Implications of departure from s 501G(2) notification obligations

Federal Court: in the context of merits review of a non-revocation decision under s 501CA(4) of the Migration Act 1958 (Cth), can it be said that any departure by the original decision-maker from his or her notification obligations under s 501G(2)  would result in invalidity of a merits review application, "without consideration of the extent and consequences of the departure"?

The Applicant's visa was mandatorily cancelled pursuant to s 501(3A) of the Migration Act 1958 (Cth) on character grounds.

The Applicant sought revocation of that cancellation, but the Minister refused to revoke the cancellation decision pursuant to s 501CA(4).

Section 501G(2) required the Minister's notice of non-revocation sent to the Applicant to be accompanied by "every document, or part of a document, that ... is in the delegate’s possession or under the delegate’s control; and was relevant to the making of the decision; and does not contain non‑disclosable information".

The Minister sent the Applicant the non-revocation notification letter accompanied by some documents, but not accompanied by a set of documents referred to as "Attachment J1".

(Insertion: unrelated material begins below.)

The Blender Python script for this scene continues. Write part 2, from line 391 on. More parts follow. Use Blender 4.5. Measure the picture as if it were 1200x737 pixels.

The Applicant then applied to the Tribunal (AAT) for merits review of the non-revocation decision. Attachment J1 was not before the Tribunal when it made its decision to affirm the Minister's decision.

The Applicant eventually applied to the Federal Court (FCA) for judicial review of the Tribunal's decision.

The questions to the FCA were as follows:

Question 1: Was Attachment 1 relevant to the making of the Minister's non-revocation decision?

Question 2: If the answer to Question 1 is "no", are the "requirements in [s 501G(2)] such that any departure therefrom would result in invalidity, without consideration of the extent and consequences of the departure"?